L’objectif de la Russie semble être de faire tomber le gouvernement Zelensky et d’installer un gouvernement prorusse. Quelle que soit la suite des événements, l’Ukraine va au-devant de sérieuses difficultés en choisissant de devenir un pion sur l’échiquier géostratégique de Washington. Dans ce contexte, quelle est la probabilité pour que des sanctions économiques poussent la Russie à reconsidérer sa position sur l’Ukraine ou ces sanctions économiques visent-elles un objectif plus important, comme l’affaiblissement de Poutine en Russie et de ses liens avec des pays tels que Cuba, le Venezuela, voire la Chine ?

L’Ukraine n’a peut-être pas fait les choix les plus judicieux, mais elle n’avait aucune des options dont peuvent disposer les pays impérialistes. Je suppose que ces sanctions vont renforcer la dépendance de la Russie à l’égard de la Chine. La Russie est une kleptocratie pétrolière adossée à une ressource qui doit décliner drastiquement, sans quoi nous sommes perdus. On ignore si son système financier peut résister à une offensive en règle sous la forme de sanctions ou autres. C’est une raison de plus pour lui proposer une porte de sortie – en serrant les dents.

Pensez-vous que cette invasion marquera le début d’une nouvelle ère de tensions chroniques entre la Russie (potentiellement alliée à la Chine) et l’Ouest ?

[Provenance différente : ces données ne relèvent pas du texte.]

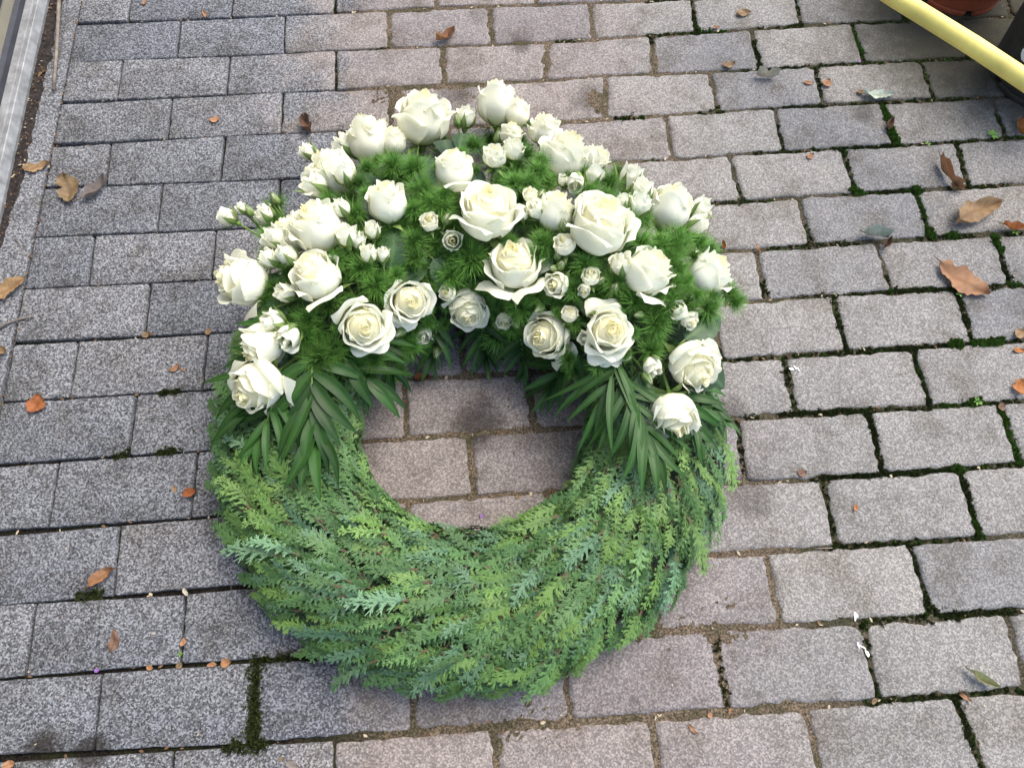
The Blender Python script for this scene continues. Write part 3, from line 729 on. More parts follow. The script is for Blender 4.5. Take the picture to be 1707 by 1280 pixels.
# ---------------------------------------------------------------- broad rose leaves
def rose_leaf(label, a, b, wpx, ex=.012, fold=.22, group=None, droop=.05):
    pa, pb = place(*a, ex), place(*b, ex + .004)
    L = (pb - pa).length; d = (pb - pa).normalized(); side = d.cross(UP).normalized(); u2 = side.cross(d)
    wd = wpx * pxm(pa); n, V, T = 14, [], []
    for i in range(n):
        t = i / (n - 1)
        wv = wd * .5 * max(.012, math.sin(PI * t ** .80) ** .75) * (1 + (.035 if i % 2 else -.035))
        c = d * L * t + u2 * (droop * L * math.sin(PI * t) - .10 * L * t * t)
        for k in range(9):
            e = (k - 4) / 4
            V.append(c + side * wv * e + u2 * wv * (fold * abs(e) + (.035 * math.sin(i * 2.0 + abs(e) * 3) * abs(e)) - .15 * e * e)); T.append(.9 if k == 4 else (.35 if i % 3 == 0 and k % 2 else 0))
    F = [(i * 9 + k, i * 9 + k + 1, (i + 1) * 9 + k + 1, (i + 1) * 9 + k) for i in range(n - 1) for k in range(8)]
    t = thing('rose_leaf', label, 'leaf', pa, group)
    link('leaf_blade', mesh('leaf_blade', V, F, M['leaf'], True, None, T), t)
    link('leaf_stalk', mesh('leaf_stalk', *tube([Vector((0, 0, 0)), -d * .012 - UP * .008, -d * .016 - UP * .03], [.0012, .0012, .0013], 6), M['stem']), t)
for lb, a, b, wp, ex, fo in [
    ('broad grey-green rose leaf standing below the ruffled rose near the top', (712, 318), (700, 238), 58, .022, .10),
    ('large flat rose leaf under the cluster of small buds left of centre', (650, 452), (662, 372), 56, .016, .12),
    ('dark rose leaf pointing down above the small cream rosette', (722, 432), (758, 484), 44, .016, .15),
    ('long dark rose leaf lying across above the left open rose', (712, 448), (640, 486), 34, .012, .2),
    ('small curled grey-green rose leaf beside the dark centre stems', (688, 415), (712, 438), 26, .016, .1),
    ('dark rose leaf at the left edge under the leftmost rose', (480, 500), (428, 545), 46, .010, .1),
    ('dark rose leaf at the right edge, upper one of two', (1142, 566), (1204, 522), 54, .020, .10),
    ('large dark rose leaf behind the right round rose', (1140, 590), (1212, 645), 84, .012, .05),
    ('rose leaf hanging between the two right-hand lowest roses', (1066, 628), (1076, 690), 34, .020, .15),
    ('shaded rose leaf behind the small open roses near the top', (800, 320), (775, 268), 40, .006, .1),
    ('dark rose leaf below the tall upper left rose', (612, 322), (590, 275), 46, .002, .1),
    ('dark rose leaf below the ruffled rose, left one', (672, 290), (660, 248), 44, .004, .1),
    ('dark rose leaf under the bud left of the topmost rose', (748, 262), (735, 222), 40, .002, .1),
    ('dark rose leaf under the two small half open roses below the topmost rose', (845, 310), (862, 262), 46, .004, .1),
    ('dark rose leaf behind the upright creamy rose left of centre', (625, 330), (606, 285), 44, .004, .1),
    ('dark rose leaf between the ruffled rose and the topmost rose', (765, 250), (778, 212), 34, .004, .1),
    ('rose leaf tucked under the leftmost rose beside its sepals', (470, 462), (432, 478), 30, .004, .1),
    ('shaded rose leaf below the left upright rose', (560, 500), (528, 488), 34, .006, .1),
    ('shaded rose leaf right of the big creased rose', (905, 470), (900, 425), 38, .002, .1),
    ('shaded rose leaf above the right open rose', (1000, 520), (962, 500), 38, .004, .1),
    ('shaded rose leaf under the big right-hand rose', (1040, 420), (1062, 388), 40, .004, .1)]:
    rose_leaf(lb, a, b, wp, ex, fo)

SHORT = [(826, 178, 'topmost rose'), (706, 197, 'ruffled rose near the top'), (614, 232, 'tall upper left rose'), (554, 285, 'upper left edge rose'), (528, 376, 'large left slope rose'),
         (645, 335, 'upright creamy rose left of centre'), (757, 281, 'upright rose above centre'), (813, 355, 'central open rose'), (857, 440, 'creased rose below the centre'), (943, 256, 'upper right rose'),
         (908, 215, 'ragged rose furthest back'), (926, 350, 'rose right of centre among small buds'), (1003, 374, 'largest cupped rose'), (1118, 342, 'right shoulder rose'), (1081, 452, 'rose with the flaring petal'),
         (1182, 456, 'rightmost rose'), (525, 459, 'rose with pointed petals on the left'), (402, 470, 'leftmost sideways rose'), (606, 543, 'lower left open rose'), (682, 502, 'open rose under the long leaf'),
         (780, 516, 'half open lower middle rose'), (913, 560, 'cream rose turned left'), (1012, 552, 'fully open lower right rose'), (1157, 612, 'round lower right rose'), (1126, 692, 'lowest right rose'),
         (437, 575, 'leftward lying rose'), (428, 645, 'lowest left rose'), (377, 361, 'far left tip bud'), (716, 371, 'small cream rosette in the middle'), (620, 400, 'three buds by the flat leaf'),
         (930, 474, 'loose small bloom below the creased rose'), (1072, 315, 'bunch of buds at the right shoulder'), (1139, 526, 'two small blooms on the right'), (706, 558, 'hanging white bud'), (985, 462, 'bloom on branching stems')]
BLOOMS = [(x, y, 130 if 'open' in n_ or 'turned' in n_ else 74) for x, y, n_ in SHORT[:27]]
# ---------------------------------------------------------------- feathery fern
def tuft_mesh(rr, n=400):
    V, F, T = [], [], []
    for i in range(n):
        z = rr.uniform(-.15, 1); a = rr.uniform(0, 2 * PI); q = math.sqrt(max(0, 1 - z * z))
        d = Vector((q * math.cos(a), q * math.sin(a), z)); l = rr.uniform(.40, 1.05)
        x = frame(d).col[0]; y = frame(d).col[1]; w0 = .011
        b = d * .05; md = d * l * .55 + Vector((0, 0, .03)); e = d * l + Vector((rr.gauss(0, .10), rr.gauss(0, .10), rr.gauss(0, .10) - .03))
        k = len(V)
        V += [b - x * w0, b + x * w0, md - x * w0 * 1.1, md + x * w0 * 1.1, e, md + y * w0 * .8]
        F += [(k, k + 1, k + 3, k + 2), (k + 2, k + 3, k + 4), (k + 2, k + 5, k + 3), (k, k + 5, k + 2)]
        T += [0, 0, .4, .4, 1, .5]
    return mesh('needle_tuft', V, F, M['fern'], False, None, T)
rf = random.Random(17)
TUFT = [tuft_mesh(rf) for _ in range(5)]
pts = []
EXPL = [(1137, 445, 34), (1152, 462, 32), (1128, 472, 30), (1122, 430, 28), (1140, 395, 36), (1105, 405, 34), (1160, 425, 34), (1190, 412, 26), (1150, 505, 34), (1188, 512, 32), (1215, 472, 30), (1232, 500, 24), (1110, 515, 32), (1065, 500, 30), (870, 232, 32), (905, 262, 30), (595, 300, 26), (610, 275, 24), (735, 335, 28), (545, 505, 30), (575, 575, 34), (478, 560, 22), (653, 268, 34), (690, 272, 30), (700, 308, 32), (688, 345, 28), (716, 330, 26), (560, 545, 34), (600, 590, 30), (525, 600, 36), (550, 580, 34), (500, 560, 30), (580, 500, 32), (622, 470, 34), (600, 440, 28), (640, 500, 30), (690, 425, 24), (620, 565, 26), (505, 530, 26),
        (785, 425, 38), (770, 405, 32), (800, 385, 26), (880, 205, 26), (880, 250, 28), (900, 280, 26), (885, 300, 24), (860, 300, 26), (985, 320, 34), (1010, 325, 26), (1020, 300, 26), (910, 400, 30), (900, 420, 24), (955, 350, 20), (1075, 400, 30), (1130, 410, 32), (1100, 490, 30), (1145, 470, 36), (1125, 500, 32), (1165, 490, 30),
        (1220, 488, 24), (1195, 495, 24), (1170, 402, 24), (1100, 540, 32), (1060, 555, 34), (1090, 585, 28), (1045, 590, 26), (960, 540, 26), (940, 575, 30), (950, 600, 24), (830, 560, 30), (860, 560, 26), (870, 510, 28), (900, 490, 26), (720, 480, 26), (715, 515, 28), (655, 590, 24), (660, 620, 22), (680, 575, 26), (620, 600, 22),
        (1060, 340, 24), (930, 520, 24), (850, 400, 26), (980, 440, 26), (960, 480, 24), (750, 455, 28), (820, 480, 24), (560, 430, 26), (590, 350, 24), (610, 320, 24), (735, 230, 22), (790, 235, 24), (855, 190, 20), (690, 395, 26), (660, 455, 28), (545, 330, 20), (1030, 470, 26), (1035, 520, 26), (740, 540, 24), (800, 540, 22), (470, 430, 18), (505, 440, 18),
        (640, 540, 24), (1000, 610, 22), (1110, 440, 24), (770, 250, 24), (845, 320, 24), (740, 320, 22), (1055, 370, 24)]
for x, y, r in EXPL: pts.append((x, y, r))
for _ in range(9000):
    if len(pts) > 255: break
    x, y = rf.uniform(420, 1210), rf.uniform(190, 640)
    p = at(x, y, .12)
    if dome_z(p.x, p.y) < .05: continue
    if (x - 790) ** 2 / 395 ** 2 + (y - 430) ** 2 / 215 ** 2 > 1: continue
    if min((x - a) ** 2 + (y - b) ** 2 for a, b, _ in pts) < 20 ** 2: continue
    pts.append((x, y, rf.uniform(20, 30)))
def add_tuft(par, base, x, y, r, lift):
    p = place(x, y, lift, .035); rad = 1.22 * r
    for k in range(3):
        for bx_, by_, bw in BLOOMS:
            rad = min(rad, max(13, math.hypot(x - bx_, y - by_) - .24 * bw))
    s = 1.12 * rad * pxm(p)
    nx_, ny_ = (x - 790) / 400, (y - 430) / 260
    nrm = (UP + CAMX * nx_ * .8 - CAMY * ny_ * .8).normalized()
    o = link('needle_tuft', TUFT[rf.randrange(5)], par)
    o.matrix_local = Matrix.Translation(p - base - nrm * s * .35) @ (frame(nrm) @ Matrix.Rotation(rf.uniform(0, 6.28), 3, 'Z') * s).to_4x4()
    return p
left = list(pts)
NAMED = set()
def fern_label(x, y):
    for bx_, by_, nm in sorted(SHORT, key=lambda q: (q[0] - x) ** 2 + (q[1] - y) ** 2):
        dx, dy = x - bx_, y - by_
        w_ = ('right of' if dx > 0 else 'left of') if abs(dx) > abs(dy) else ('below' if dy > 0 else 'above')
        lb = 'feathery green fern sprig just %s the %s' % (w_, nm)
        if lb not in NAMED: NAMED.add(lb); return lb
while left:
    s = left.pop(0); left.sort(key=lambda q: (q[0] - s[0]) ** 2 + (q[1] - s[1]) ** 2)
    near = [q for q in left[:5] if (q[0] - s[0]) ** 2 + (q[1] - s[1]) ** 2 < 68 ** 2]
    for q in near: left.remove(q)
    allq = [s] + near
    cx_, cy_ = sum(q[0] for q in allq) / len(allq), sum(q[1] for q in allq) / len(allq)
    base = place(s[0], s[1], -.01, .03)
    t = thing('fern_sprig', fern_label(cx_, cy_), 'fern', base, 'fern sprigs tucked between the roses')
    tips = [add_tuft(t, base, q[0], q[1], q[2], .034 if q in EXPL else .012) for q in allq]
    mb = MB()
    for tp_ in tips:
        e = tp_ - base
        V, F = tube(bez(e, e * .5 - UP * .018, Vector((0, 0, -.03)), 5), .0009, 5); mb.add(V, F)
    link('fern_stem', mb.mesh('fern_stem', [M['stem']]), t)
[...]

Il est difficile de prédire où retomberont les cendres – et ce ne sera peut-être pas une simple métaphore. Jusqu’à présent, la Chine a gardé son sang-froid et devrait poursuivre son ambitieux programme d’intégration économique d’une bonne partie du globe au sein du réseau mondial en plein essor qu’elle a mis en place, associant voilà quelques semaines l’Argentine à ses nouvelles routes de la soie, tout en regardant ses concurrents se détruire.

Comme nous l’avons évoqué précédemment, la confrontation signe l’arrêt de mort de l’espèce – il n’y aura pas de vainqueur. Nous nous trouvons à un tournant de l’histoire de l’humanité. On ne peut le contester. On ne peut l’ignorer.